Dayton Peace Accords Reached -- November 21, 1995

On November 21, 1995, the Dayton Peace Accords were initialed in Dayton, Ohio; they were formally signed in Paris, France, on December 14, 1995. The agreement was reached between the warring nations of Bosnia and Herzegovina, Croatia, and Serbia. It sought to end one of the worst European conflicts since World War II, a four-year struggle of hardship and atrocities that had claimed the lives of more than 250,000 people, and made refugees of more than two million.

President Bill Clinton's Assistant Secretary of State Richard Holbrooke led the negotiations and worked with the leaders of Bosnia, Croatia, and Serbia to reach acceptable terms. The details of the accords were cast in seductively simple and hopeful terms. Bosnia would remain a single state and would be granted international recognition. While its capital of Sarajevo avoided partitioning, the nation now consisted of two divided segments: the Bosnian Croat Federation, inhabiting 51 percent of the territory, and the Bosnian Serb Republic, occupying the remaining 49 percent. The accords also sought to create within Bosnia the institutions of a modern liberal democracy, including a central government composed of a constitutional court, a national parliament, and a presidency, with the latter two being filled by internationally supervised free elections. Military forces were to be substantially restrained, with protections for human rights coming from an independent body and an internationally-trained civilian police. President Clinton sent a peacekeeping force of 20,000 American troops (part of a larger NATO deployment) into the region to enforce a cease-fire that was to be followed by free elections.

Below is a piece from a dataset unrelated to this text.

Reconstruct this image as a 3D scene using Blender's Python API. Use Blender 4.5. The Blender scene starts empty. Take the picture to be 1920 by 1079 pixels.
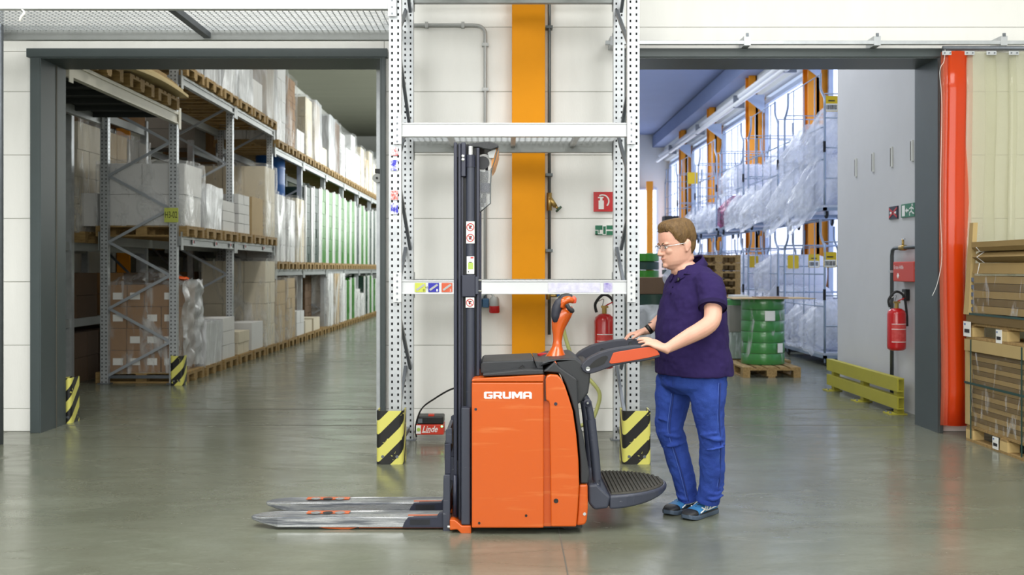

While few would say that the Dayton Accords were not an important step toward peace in the former Yugoslavia, violence continued to haunt the region, especially in the neighboring province of Kosovo. Domestically, Republicans attacked President Clinton for keeping U.S. peacekeepers-forces that many Republicans labeled derisively as "nation-builders"-in the area long past the initial proposal of one year. Some fellow Democrats also attacked Clinton for failing to act with similar decisiveness and sympathy in the even more deadly conflict in the African nation of Rwanda.